Les pièges ont des mâchoires séduisantes : quoi de plus sympathique que l’Europe si on ne regarde pas de près ? Quoi de plus sympathique que de lever des moyens de financement sur le marché pour améliorer des services d’intérêt général et leur donner une dimension leur permettant de résister aux assauts de concurrents qui n’ont jamais eu à assumer les mêmes devoirs qu’eux-mêmes ? Quoi de plus sympathique que la négociation ? Si on ne voit, d’une part, qu’elle ne traduit jamais que le résultat des rapports de forces (dans lesquels les salariés aujourd’hui sont plus faibles que jamais) et qu’elle ne lie que les signataires, en permettant au delà l’exploitation de salariés encore plus faibles et contre les intérêts minimaux des salariés signataires eux-mêmes !

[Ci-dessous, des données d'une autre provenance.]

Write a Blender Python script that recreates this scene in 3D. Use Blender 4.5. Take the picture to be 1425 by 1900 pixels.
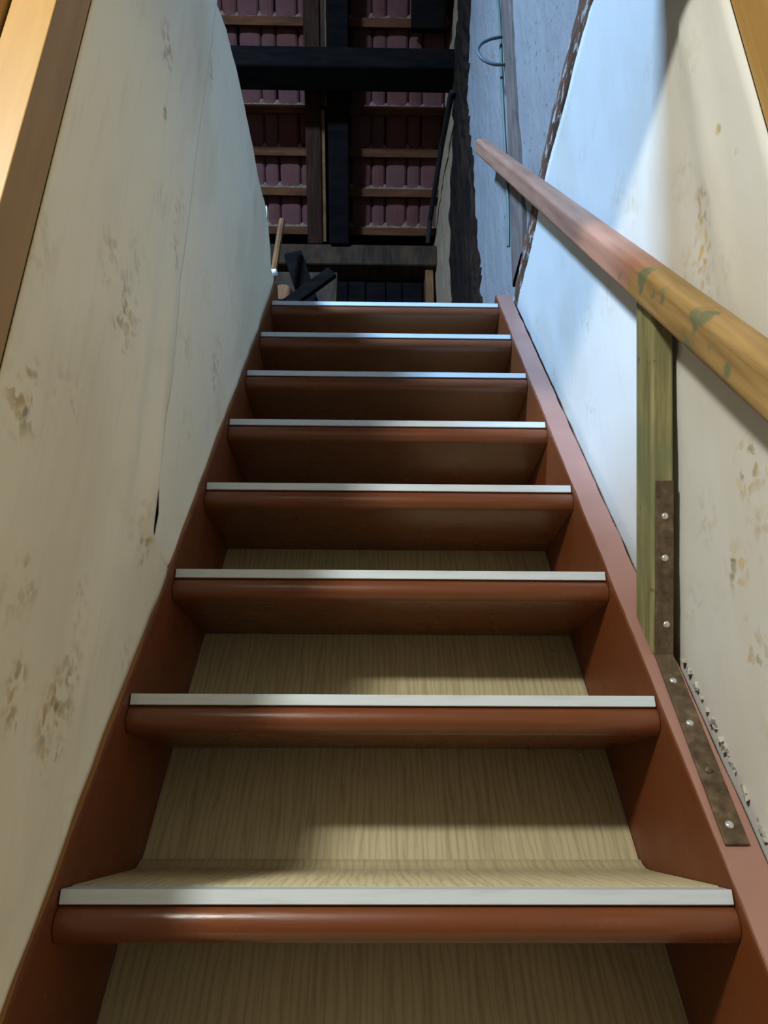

Or certains importants responsables syndicaux sont pénétrés des idées dangereuses que tout ce qui vient d’Europe est plutôt bien et, par ailleurs, qu’à tout prendre, le paritarisme vaut mieux que l’étatisme. Ils doivent être mis en garde. Il reste fondamentalement vrai qu’entre le fort et le faible, c’est la liberté qui opprime et l’État qui protège. Pour nous prémunir contre les plus forts et contre le rouleau compresseur libéral concurrentiel européen et mondial, le droit social doit être constitué d’un socle irréductible de garanties essentielles assurées par droit d’État, pouvant résister aux pressions des intérêts comme aux décisions de la Cour de Justice Européenne. Pareillement les services publics doivent avoir un socle majoritaire incompressible de propriété collective garantissant une économie mixte unissant les dynamismes de l’entreprise privée aux sécurités de la puissance publique. Soyons « réactionnaires », réagissons contre les ruptures habillées des plumes du paon.